Hughes on first
WHAT do you do when the film about your clan scores a gong at the AFI awards?
WHAT do you do when the film about your clan scores a gong at the AFI awards?
You give a concert, that's what. At least that's what Dick and Christa Hughes did on Saturday night; as You Only Live Twice - The Incredibly True Story of the Hughes Family won the AFI award in Melbourne for best documentary under an hour, the father and daughter team hit the stage in inimitable Hughes style at inner Sydney venue, Camelot, and gave the audience a dose of 21st-century blues (not to mention a sousaphone-powered rendition of a Franz Ferdinand ditty). And they were in a celebratory mood, with Hughes the elder setting the piano ablaze (figuratively rather than in the manner of Jimi Hendrix this time, but hope springs eternal). Hughes the younger gave a demonstration of how to drain a schooner in one go, appropriately enough during an instrumental break in Beer Drinking Woman. We like to think her grandfather, foreign correspondent Richard Hughes, was smiling down from somewhere.
Gray's cold anatomy
UNTIL yesterday, it had been a while since Woman's Day shook us to the core, but then the magazine of record revealed Ugly Dave Gray plans to be cryogenically frozen in Detroit.
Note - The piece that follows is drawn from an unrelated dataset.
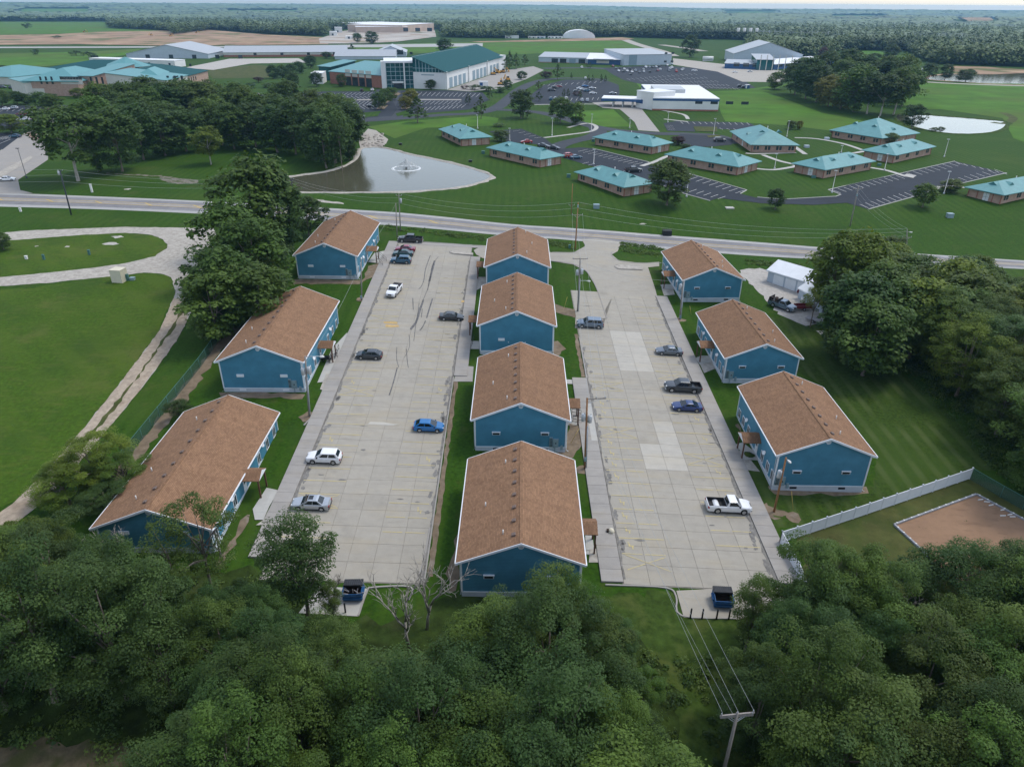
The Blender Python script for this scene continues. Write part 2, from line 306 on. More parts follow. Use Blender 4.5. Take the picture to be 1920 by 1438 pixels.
M['teal_big'] = ribbed_mat('deep_teal_roof', (.016, .080, .085), .8, 'X', .8, .1, .25); M['teal_light'] = ribbed_mat('pale_teal_roof', (.095, .265, .275), .8, 'X', .5, .4, .25)
M['brick'] = brick_mat('tan_brick', (.40, .26, .195), (.47, .33, .26)); M['red_brick'] = brick_mat('red_brick', (.30, .125, .080), (.36, .17, .12)); M['cream'] = pmat('cream_wall', (.56, .54, .49), rough=.8, scale=.3, var=.06, world_co=False)
M['white_wall'] = pmat('white_wall', (.70, .70, .68), rough=.8, scale=.2, var=.05, world_co=False); M['white_roof'] = pmat('white_roof', (.74, .75, .76), rough=.7, scale=.15, var=.05, world_co=False)
M['grey_metal'] = ribbed_mat('grey_metal_wall', (.44, .50, .56), .4, 'X', .5, .4, .3); M['grey_roof'] = ribbed_mat('grey_metal_roof', (.36, .38, .40), .5, 'X', .45, .4, .3); M['blue_panel'] = pmat('blue_panel', (.025, .085, .22), rough=.5, scale=.4, var=.08, world_co=False)
M['teal_glass'] = pmat('teal_curtain_glass', (.012, .085, .095), rough=.1, scale=.08, var=.5, spec=.6); M['grid'] = pmat('pale_mullion', (.40, .50, .52), rough=.5, scale=1, var=.05, world_co=False)
M['tan_wall'] = pmat('tan_panel', (.50, .38, .30), rough=.85, scale=.05, var=.12); M['door_grey'] = ribbed_mat('bay_door_panel', (.22, .30, .35), .6, 'Z', .5, .4, .5)
M['white_vinyl'] = pmat('white_vinyl', (.74, .76, .79), rough=.4, scale=.6, var=.04, world_co=False); M['white_metal'] = ribbed_mat('white_metal_sheet', (.74, .76, .78), .35, 'Y', .45, .4, .3)
M['rock'] = pmat('grey_rock', (.36, .32, .28), rough=.95, scale=1.2, var=.3, rand=.2, bump=.6, bscale=5); M['box_tan'] = pmat('tan_box', (.62, .57, .44), rough=.7, scale=1, var=.05, world_co=False); M['green_box'] = pmat('green_box', (.07, .17, .15), rough=.6, scale=1, var=.1, world_co=False)
M['dumpster'] = pmat('blue_dumpster_paint', (.012, .085, .22), rough=.5, scale=1.5, var=.25, world_co=False); M['lid'] = pmat('dark_lid', (.03, .032, .036), rough=.5, scale=1.5, var=.3, world_co=False); M['rust'] = pmat('rusty_inside', (.045, .028, .02), rough=.9, scale=1.5, var=.4, world_co=False)
M['sand'] = pmat('arena_sand', (.27, .165, .10), rough=.95, scale=.5, var=.1, bump=.5, bscale=8, detail=8); layer(M['sand'], (.17, .10, .062), .9, .55, .72, .7, stretch=(.4, 1.3, 1), detail=8); M['timber'] = pmat('grey_timber', (.30, .31, .33), rough=.85, scale=2, var=.2, world_co=False)

# ------------------------------------------------------------------ draped sheets
def densify(pts, step):
    out = []
    for i, p in enumerate(pts):
        q = pts[(i+1) % len(pts)]; n = max(1, int(math.hypot(q[0]-p[0], q[1]-p[1])/step))
        for k in range(n): out.append((p[0]+(q[0]-p[0])*k/n, p[1]+(q[1]-p[1])*k/n))
    return out
def smooth_poly(pts, it=2):
    for _ in range(it):
        o = []
        for i in range(len(pts)):
            a, b = pts[i], pts[(i+1) % len(pts)]
            o += [(.75*a[0]+.25*b[0], .75*a[1]+.25*b[1]), (.25*a[0]+.75*b[0], .25*a[1]+.75*b[1])]
        pts = o
    return pts
def sheet_mesh(name, poly, mat, off=.03, step=4.0, rough=0.0):
    """poly: list of (x, y); a sheet that follows the ground `off` metres above it"""
    if rough:
        poly = densify(poly, 1.2); poly = [(x+rnd.uniform(-rough, rough), y+rnd.uniform(-rough, rough)) for x, y in poly]
    tris = tessellate_polygon([[Vector((x, y, 0)) for x, y in poly]])
    bm = bmesh.new(); vs = [bm.verts.new((x, y, 0)) for x, y in poly]
    for t in tris:
        try: bm.faces.new([vs[i] for i in t])
        except ValueError: pass
    if step:
        for ax in (0, 1):
            lo = min(p[ax] for p in poly); hi = max(p[ax] for p in poly); k = math.floor(lo/step)+1
            while k*step < hi:
                n = [0, 0, 0]; n[ax] = 1; co = [0, 0, 0]; co[ax] = k*step
                bmesh.ops.bisect_plane(bm, geom=bm.verts[:]+bm.edges[:]+bm.faces[:], plane_co=co, plane_no=n, dist=1e-5); k += 1
    for v in bm.verts: v.co.z = T(v.co.x, v.co.y)+off
    bmesh.ops.recalc_face_normals(bm, faces=bm.faces)
    if sum(f.normal.z for f in bm.faces) < 0: bmesh.ops.reverse_faces(bm, faces=bm.faces)
    me = bpy.data.meshes.new(name); bm.to_mesh(me); bm.free(); me.materials.append(M[mat] if isinstance(mat, str) else mat); return me
LIFT = [0]
def sheet(name, poly, mat, off=.03, step=4.0, rough=0.0, parent=None, kind='structure', smooth=0, px=True):
    pts = [tuple(G(u, v)[:2]) for u, v in poly] if px else list(poly)
    if smooth: pts = smooth_poly(pts, smooth)
    LIFT[0] += 1
    return link(name, sheet_mesh(name, pts, mat, off+.0008*(LIFT[0] % 12), step, rough), parent, kind=None if parent else kind)
def ribbon_pts(pts, w):
    """centre line (x, y) -> polygon"""
    L, R = [], []
    for i, p in enumerate(pts):
        a, b = pts[max(i-1, 0)], pts[min(i+1, len(pts)-1)]; d = Vector((b[0]-a[0], b[1]-a[1])).normalized()
        ww = w[i] if hasattr(w, '__len__') else w
        L.append((p[0]-d.y*ww/2, p[1]+d.x*ww/2)); R.append((p[0]+d.y*ww/2, p[1]-d.x*ww/2))
    return L+R[::-1]
def spline(pts, n=6):
    out = []
    P = [Vector(p[:2]) for p in pts]
    for i in range(len(P)-1):
        p0, p1, p2, p3 = P[max(i-1, 0)], P[i], P[i+1], P[min(i+2, len(P)-1)]
        for k in range(n):
            t = k/n; out.append(tuple(.5*((2*p1)+(p2-p0)*t+(2*p0-5*p1+4*p2-p3)*t*t+(3*p1-p0-3*p2+p3)*t**3)))
    out.append(tuple(P[-1])); return out
def road_px(pts, n=5): return spline([tuple(G(u, v)[:2]) for u, v in pts], n)

# ------------------------------------------------------------------ ground sheet: fine near the camera, coarse far away
def axis(lims):
    out = []
    for a, b, st in lims:
        n = int(round((b-a)/st)); out += [a+(b-a)*i/n for i in range(n)]
    return out+[lims[-1][1]]
gx = axis([(-9000, -3000, 400), (-3000, -400, 100), (-400, -132, 16), (-132, 132, 4), (132, 400, 16), (400, 3000, 100), (3000, 9000, 400)])
gy = axis([(-300, 8, 22), (8, 260, 4), (260, 600, 20), (600, 3000, 100), (3000, 9000, 250)])
GV = np.array([(x, y, T(x, y)) for y in gy for x in gx]); nx = len(gx)
ii, jj = np.meshgrid(np.arange(nx-1), np.arange(len(gy)-1)); base = (jj*nx+ii).ravel()
ground = link('ground', np_mesh('ground', GV, np.stack([base, base+1, base+nx+1, base+nx], 1), M['grass'], True), kind='structure')

# fields and lawns
sheet('left_field', [(-260, 560), (60, 540), (170, 522), (290, 512), (318, 520), (330, 545), (300, 620), (240, 700), (160, 800), (90, 880), (20, 945), (-300, 1000)], 'field_grass', .012, 4, .4)
sheet('island_lawn', [(-200, 455), (35, 450), (150, 440), (235, 437), (290, 443), (312, 455), (314, 464), (290, 483), (235, 496), (170, 503), (100, 512), (0, 522), (-200, 535)], 'field_grass', .012, 4, .3)
sheet('right_lawn', [(1400, 590), (1500, 600), (1560, 615), (1640, 660), (1720, 720), (1800, 800), (1870, 880), (1820, 885), (1460, 1000), (1440, 975), (1400, 880), (1395, 860), (1640, 912), (1642, 860), (1540, 720), (1490, 690)], 'mown_lawn', .012, 4, .3)
sheet('arena_lawn', [(1478, 1010), (1600, 960), (1815, 892), (1860, 905), (2060, 1000), (2060, 1130), (1800, 1120), (1500, 1085)], 'dry_lawn', .012, 4, .3)
sheet('forest_floor', [(-140, 962), (150, 1010), (230, 1062), (480, 1068), (600, 1150), (720, 1165), (860, 1118), (1110, 1112), (1170, 1140), (1230, 1200), (1380, 1170), (1480, 1090), (1800, 1130), (2100, 1140), (2250, 1500), (2300, 2400), (-300, 2400), (-500, 1500)], 'forest_floor', .012, 4, .8)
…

Unkind people may suggest the comedian will merely be following in the wake of his jokes, but Strewth has fond memories of him mucking about with Graham Kennedy on Blankety Blanks, so we're trying to come to it with an open mind. Certainly Gray is, informing the magazine, "I think once the first boy is brought back to life, everyone will be lining up to have it done. But I'll be in front of the queue." Indeed, he's already popped over to the Cryonics Institute in Detroit to see where he'll be put on ice. Unfortunately, it seems his wife Val is entertaining no plans to one day be thawed out alongside him and has opted to become an organ donor instead.
Swan leak
NOW let us slip seamlessly from cryogenics to Wayne Swan, who has sent us a copy of his mass email celebrating his bank reform announcement. It is crowned with a tasteful photo of our Treasurer and Acting Prime Minister that, while falling a tad short of the wild exuberance of Oprah Winfrey and her followers on the Sydney Harbour Bridge yesterday (and how sweetly like a cult they looked in their matching jumpsuits), it conveys a reassuring sense of quiet strength and dignity. We're not entirely convinced the autumnal leaves making up the backdrop support the message of renewal, but that's just a detail. The missive ends with, "Thanks for everything you do to support your Gillard Labor government", which is nice, but could cause trouble for Strewth if it gets out.
Ross reader fever
AS we're not quite sure what to say about this sentence that appeared in the Sunday Telegraph Magazine yesterday, we'll just let it speak for itself: "Funnyman Tim Ross may not seem the nerdy type, but he's loved the printed word since childhood." Meanwhile, it was left to The Sun-Herald to deliver the misleading headline of the day: "At last, Hicks answers the tough questions."
Rio comes around
RIO Tinto was less than entirely helpful to Kevin Rudd during the mining tax fiasco [Surely debate? - Ed.] that helped to seal his prime ministerial fate. Let's take a quick detour down memory lane and see what company chairman Jan du Plessis had to say at the time: "Whether it is desperately trying to mislead people deliberately, or whether it is possibly incompetence or a bit of a mixture of both, I actually cannot tell you, but it is really awful." So it's nice to see it hasn't held back in its praise of Therese Rein, who won the Australian Human Rights Commission's 2010 Human Rights Medal the other day. True, Rio Tinto does sponsor the medal, but maybe it'll go back on the Rudd's Christmas card list.
Limonov snippet
IN his Quarterly Essay Trivial Pursuit, our colleague George Megalogenis quotes Labor figures such as Rodney Cavalier lamenting the narrowing of the social spectrum represented in Labor cabinets. Where once there were shearers and farmers among the lawyers, nowadays it's getting top-heavy with former political staffers and union officials. To get a small sense of what we could be missing out on, here's Eduard Limonov, a Russian politician who is also a poet, in an interview in Britain's The Observer yesterday: "Westerners are not our enemies, but I have no reason to look for support from them. If, for example, the US president or even a senator said they supported Limonov at the elections, this would damage me so much. So please, f . . k, don't do it!" After a brief pause, presumably to draw breath and wonder whether he may be coming across as a bit soft, Limonov elaborates: "Europeans are so timid they remind me of sick and elderly people. And Europe is like one big old people's home. There is so much political correctness and conformity there that you can't open your mouth. It's worse than prison. That's why there is no culture in the West any more. Just dying screams. In Russia, fortunately, the people still have some barbarian spirit. But Europeans and Americans are just dying, sick invalids." Unquote.